The question that looms in most minds, though, is, will the power-savvy military establishment take this lying down?
BBC News - Media rounds on Pakistan's spies

I think this is a good move- batelling against those who are working in no ones interests but their own- hopefully it produces results!
 
This is Western propaganda we should ignore it. We should support army/isi.
 
This is Western propaganda we should ignore it. We should support army/isi.

Pakistan Zindabaad.

screw ur western meida.

It's this kind of mentality that has lead ton the disastrous state of affairs in Pakistan right now- complete and unfounded faith for the army/ISI. They are not Gods- they are not infallible. They are human and have their own agendas, you can keep trusting them and they will keep running your country into the ground whilst they live in mansions.

I think you trust in them completely because you need to feel they are doing what is right for you- someone is doing right for you. I am disheartened though that you think it is these people- it is just not.
 
^ No, what's lead to the situation in Pakistan is WoT, a war that could easily have been avoided by US is Bush had some sanity - despite what bharatis delude themselves into believing. Once the WoT ends, things will change very quickly.
 
It's this kind of mentality that has lead ton the disastrous state of affairs in Pakistan right now- complete and unfounded faith for the army/ISI. They are not Gods- they are not infallible. They are human and have their own agendas, you can keep trusting them and they will keep running your country into the ground whilst they live in mansions.
I think you trust in them completely because you need to feel they are doing what is right for you- someone is doing right for you. I am disheartened though that you think it is these people- it is just not.

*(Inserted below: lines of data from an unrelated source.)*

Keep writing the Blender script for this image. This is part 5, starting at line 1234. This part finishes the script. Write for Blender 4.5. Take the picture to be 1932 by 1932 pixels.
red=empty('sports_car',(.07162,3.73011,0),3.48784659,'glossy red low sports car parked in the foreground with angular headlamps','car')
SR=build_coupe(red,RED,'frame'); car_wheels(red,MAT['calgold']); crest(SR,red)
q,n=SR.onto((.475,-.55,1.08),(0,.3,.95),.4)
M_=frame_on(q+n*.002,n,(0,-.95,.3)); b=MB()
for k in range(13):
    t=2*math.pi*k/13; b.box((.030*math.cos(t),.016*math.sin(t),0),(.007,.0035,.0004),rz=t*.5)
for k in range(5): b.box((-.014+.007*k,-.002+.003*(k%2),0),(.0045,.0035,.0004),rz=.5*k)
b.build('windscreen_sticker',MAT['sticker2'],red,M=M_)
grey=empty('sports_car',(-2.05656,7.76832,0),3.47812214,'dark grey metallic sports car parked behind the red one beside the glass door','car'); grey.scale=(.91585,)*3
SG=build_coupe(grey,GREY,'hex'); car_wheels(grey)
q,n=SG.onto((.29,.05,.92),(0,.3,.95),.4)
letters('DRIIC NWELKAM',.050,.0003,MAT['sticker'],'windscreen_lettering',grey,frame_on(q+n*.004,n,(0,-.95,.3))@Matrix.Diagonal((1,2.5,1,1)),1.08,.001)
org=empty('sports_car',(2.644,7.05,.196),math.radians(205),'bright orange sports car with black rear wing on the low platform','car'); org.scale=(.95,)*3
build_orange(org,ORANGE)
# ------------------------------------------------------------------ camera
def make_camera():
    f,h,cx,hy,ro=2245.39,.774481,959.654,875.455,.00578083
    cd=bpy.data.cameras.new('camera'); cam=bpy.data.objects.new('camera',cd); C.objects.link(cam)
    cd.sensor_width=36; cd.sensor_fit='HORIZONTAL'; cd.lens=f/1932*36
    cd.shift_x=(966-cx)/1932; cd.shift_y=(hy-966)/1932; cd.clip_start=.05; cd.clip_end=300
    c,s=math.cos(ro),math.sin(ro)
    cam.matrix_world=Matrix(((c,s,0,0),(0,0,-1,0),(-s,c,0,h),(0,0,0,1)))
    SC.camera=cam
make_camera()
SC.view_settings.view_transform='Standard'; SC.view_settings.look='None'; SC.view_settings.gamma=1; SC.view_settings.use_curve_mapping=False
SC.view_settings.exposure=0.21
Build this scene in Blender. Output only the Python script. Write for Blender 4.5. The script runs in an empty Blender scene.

In simple words neither is western media and or CIA and other outside Agencies are not gods to be trusted and have their own agendas. In the end nice try but an epic fail.
Give me one reason we should believe outsiders?

Days are gone 90% of people in Pakistan watch local Pakistani media and give a rat*** to western media.
 
^ More or less. The typical bharati argument is that not believing western media is a conspiracy theory and believing Pakistani media is a conspiracy theory. Western media says x, x must be true - the typical argument (but not when they say something against bharat). These guys are so naive and deluded, you can't make it up.
 
It's this kind of mentality that has lead ton the disastrous state of affairs in Pakistan right now- complete and unfounded faith for the army/ISI. They are not Gods- they are not infallible. They are human and have their own agendas, you can keep trusting them and they will keep running your country into the ground whilst they live in mansions.

I think you trust in them completely because you need to feel they are doing what is right for you- someone is doing right for you. I am disheartened though that you think it is these people- it is just not.

sorry for late reply, but SMC already said what i was going to say.